## Exercise objective
Give, as a bare number, the count of lines that contain the word "kind".

-- start of Data extract --

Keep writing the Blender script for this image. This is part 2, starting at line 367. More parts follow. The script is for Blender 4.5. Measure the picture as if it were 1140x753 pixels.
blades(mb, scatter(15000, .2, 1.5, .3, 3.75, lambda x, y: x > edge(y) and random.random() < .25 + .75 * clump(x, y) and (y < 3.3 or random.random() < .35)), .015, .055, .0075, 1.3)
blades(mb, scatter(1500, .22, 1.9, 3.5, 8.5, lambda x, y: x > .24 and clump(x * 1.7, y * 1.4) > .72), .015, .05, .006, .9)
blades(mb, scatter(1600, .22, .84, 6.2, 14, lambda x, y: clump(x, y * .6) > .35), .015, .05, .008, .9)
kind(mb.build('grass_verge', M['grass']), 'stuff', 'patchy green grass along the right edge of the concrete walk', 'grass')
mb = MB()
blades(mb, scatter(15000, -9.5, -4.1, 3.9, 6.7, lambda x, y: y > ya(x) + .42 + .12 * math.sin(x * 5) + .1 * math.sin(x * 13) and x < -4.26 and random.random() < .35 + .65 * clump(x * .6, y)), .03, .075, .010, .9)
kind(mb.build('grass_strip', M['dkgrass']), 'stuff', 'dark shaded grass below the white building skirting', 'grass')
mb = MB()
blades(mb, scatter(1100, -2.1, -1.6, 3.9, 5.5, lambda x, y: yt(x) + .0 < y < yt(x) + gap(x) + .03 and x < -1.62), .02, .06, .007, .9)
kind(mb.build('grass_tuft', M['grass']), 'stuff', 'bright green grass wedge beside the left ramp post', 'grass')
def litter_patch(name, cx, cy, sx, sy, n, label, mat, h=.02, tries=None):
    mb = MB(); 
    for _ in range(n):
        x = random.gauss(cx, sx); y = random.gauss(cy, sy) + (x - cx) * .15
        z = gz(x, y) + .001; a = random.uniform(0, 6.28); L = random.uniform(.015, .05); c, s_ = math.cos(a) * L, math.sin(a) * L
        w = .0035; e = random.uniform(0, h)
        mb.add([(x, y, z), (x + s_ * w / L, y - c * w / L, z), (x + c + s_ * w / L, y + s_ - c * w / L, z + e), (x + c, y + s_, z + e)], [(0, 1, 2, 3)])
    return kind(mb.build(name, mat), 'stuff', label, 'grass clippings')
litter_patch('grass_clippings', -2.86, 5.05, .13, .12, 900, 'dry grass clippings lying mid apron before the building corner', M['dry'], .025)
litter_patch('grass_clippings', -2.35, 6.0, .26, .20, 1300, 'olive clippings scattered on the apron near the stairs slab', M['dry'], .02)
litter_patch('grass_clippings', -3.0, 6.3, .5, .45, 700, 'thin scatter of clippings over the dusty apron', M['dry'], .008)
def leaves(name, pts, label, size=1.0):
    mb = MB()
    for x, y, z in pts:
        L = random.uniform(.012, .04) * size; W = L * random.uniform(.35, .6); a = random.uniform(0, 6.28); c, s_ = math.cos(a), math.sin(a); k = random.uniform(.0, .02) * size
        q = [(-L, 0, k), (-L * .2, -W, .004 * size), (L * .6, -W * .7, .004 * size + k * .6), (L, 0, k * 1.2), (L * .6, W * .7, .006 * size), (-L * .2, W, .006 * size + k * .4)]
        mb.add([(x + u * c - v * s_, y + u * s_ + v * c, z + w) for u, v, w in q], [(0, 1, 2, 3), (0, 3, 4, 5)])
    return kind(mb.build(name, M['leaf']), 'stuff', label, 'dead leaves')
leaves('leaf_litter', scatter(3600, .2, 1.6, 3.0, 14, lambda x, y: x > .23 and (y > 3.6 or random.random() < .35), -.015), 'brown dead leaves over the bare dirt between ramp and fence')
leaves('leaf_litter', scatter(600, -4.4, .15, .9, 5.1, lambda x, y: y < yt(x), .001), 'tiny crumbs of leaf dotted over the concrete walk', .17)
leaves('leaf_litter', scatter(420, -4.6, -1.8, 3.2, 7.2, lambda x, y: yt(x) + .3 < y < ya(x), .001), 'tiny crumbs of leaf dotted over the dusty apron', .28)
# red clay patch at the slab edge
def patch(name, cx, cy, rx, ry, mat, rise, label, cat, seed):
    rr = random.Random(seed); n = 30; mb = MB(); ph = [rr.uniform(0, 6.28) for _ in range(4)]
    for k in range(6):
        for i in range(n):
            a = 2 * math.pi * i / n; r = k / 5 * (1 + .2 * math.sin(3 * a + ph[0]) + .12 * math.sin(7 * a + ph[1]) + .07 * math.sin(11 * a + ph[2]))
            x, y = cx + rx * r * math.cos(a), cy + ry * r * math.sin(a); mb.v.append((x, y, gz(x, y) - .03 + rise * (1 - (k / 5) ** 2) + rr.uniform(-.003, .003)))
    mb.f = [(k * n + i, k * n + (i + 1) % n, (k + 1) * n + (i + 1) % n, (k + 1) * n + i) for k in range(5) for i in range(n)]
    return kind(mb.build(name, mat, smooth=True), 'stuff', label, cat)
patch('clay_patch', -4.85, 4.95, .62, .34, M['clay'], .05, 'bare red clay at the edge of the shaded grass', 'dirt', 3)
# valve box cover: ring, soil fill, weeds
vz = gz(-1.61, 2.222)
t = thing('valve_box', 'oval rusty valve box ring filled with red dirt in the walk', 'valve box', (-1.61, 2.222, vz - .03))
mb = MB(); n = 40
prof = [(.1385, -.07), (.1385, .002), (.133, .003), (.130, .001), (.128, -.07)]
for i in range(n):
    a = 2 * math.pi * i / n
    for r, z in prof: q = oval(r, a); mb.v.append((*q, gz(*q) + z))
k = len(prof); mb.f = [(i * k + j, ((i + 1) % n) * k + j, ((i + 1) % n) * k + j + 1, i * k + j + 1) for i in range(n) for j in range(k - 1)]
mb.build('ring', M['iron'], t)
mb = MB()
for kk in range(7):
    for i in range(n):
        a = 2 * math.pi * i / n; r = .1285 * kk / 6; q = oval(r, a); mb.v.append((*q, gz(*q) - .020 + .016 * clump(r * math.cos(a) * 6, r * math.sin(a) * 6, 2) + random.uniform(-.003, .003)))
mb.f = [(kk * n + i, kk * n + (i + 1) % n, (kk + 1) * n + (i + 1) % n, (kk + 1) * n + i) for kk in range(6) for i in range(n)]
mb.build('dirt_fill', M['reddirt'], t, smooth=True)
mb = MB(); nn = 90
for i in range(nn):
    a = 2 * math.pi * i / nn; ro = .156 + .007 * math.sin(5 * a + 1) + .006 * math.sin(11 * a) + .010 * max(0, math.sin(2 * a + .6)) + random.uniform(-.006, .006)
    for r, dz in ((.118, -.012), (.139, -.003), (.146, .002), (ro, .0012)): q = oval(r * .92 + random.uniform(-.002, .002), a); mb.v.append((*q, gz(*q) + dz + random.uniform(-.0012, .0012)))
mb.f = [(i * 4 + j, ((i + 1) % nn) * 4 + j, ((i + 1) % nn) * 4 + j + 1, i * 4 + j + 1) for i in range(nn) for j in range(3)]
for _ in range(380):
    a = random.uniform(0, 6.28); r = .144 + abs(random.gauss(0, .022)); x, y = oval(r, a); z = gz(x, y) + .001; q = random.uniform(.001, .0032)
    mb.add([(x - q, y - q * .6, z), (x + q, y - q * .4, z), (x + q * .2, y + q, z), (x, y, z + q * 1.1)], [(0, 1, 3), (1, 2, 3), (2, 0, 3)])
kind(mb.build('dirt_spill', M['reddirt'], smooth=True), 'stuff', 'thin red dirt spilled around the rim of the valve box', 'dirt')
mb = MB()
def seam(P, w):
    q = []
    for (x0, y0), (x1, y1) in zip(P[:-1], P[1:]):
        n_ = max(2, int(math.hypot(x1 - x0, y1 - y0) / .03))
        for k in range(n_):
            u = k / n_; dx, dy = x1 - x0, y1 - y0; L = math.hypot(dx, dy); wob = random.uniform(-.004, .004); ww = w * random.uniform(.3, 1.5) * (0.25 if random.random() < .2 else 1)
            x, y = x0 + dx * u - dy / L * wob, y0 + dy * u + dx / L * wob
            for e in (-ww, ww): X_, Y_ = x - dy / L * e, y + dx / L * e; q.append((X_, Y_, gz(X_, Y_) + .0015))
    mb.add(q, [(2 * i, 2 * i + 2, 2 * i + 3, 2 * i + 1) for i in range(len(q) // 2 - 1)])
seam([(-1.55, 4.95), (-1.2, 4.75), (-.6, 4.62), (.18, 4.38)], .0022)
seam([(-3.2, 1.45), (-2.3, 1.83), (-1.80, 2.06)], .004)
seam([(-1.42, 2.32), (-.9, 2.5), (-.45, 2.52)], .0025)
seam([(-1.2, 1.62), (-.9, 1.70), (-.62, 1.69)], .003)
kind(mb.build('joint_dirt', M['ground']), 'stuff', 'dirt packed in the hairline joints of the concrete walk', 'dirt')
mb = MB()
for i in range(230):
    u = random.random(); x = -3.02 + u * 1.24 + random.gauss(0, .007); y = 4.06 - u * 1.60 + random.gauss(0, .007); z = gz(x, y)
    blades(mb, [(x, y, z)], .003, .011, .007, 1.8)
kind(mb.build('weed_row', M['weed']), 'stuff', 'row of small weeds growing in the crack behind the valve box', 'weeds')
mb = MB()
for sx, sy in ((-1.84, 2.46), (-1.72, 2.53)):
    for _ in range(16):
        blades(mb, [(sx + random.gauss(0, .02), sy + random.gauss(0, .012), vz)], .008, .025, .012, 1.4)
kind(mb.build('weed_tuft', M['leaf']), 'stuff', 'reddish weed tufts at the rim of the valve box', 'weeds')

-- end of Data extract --

## The answer
10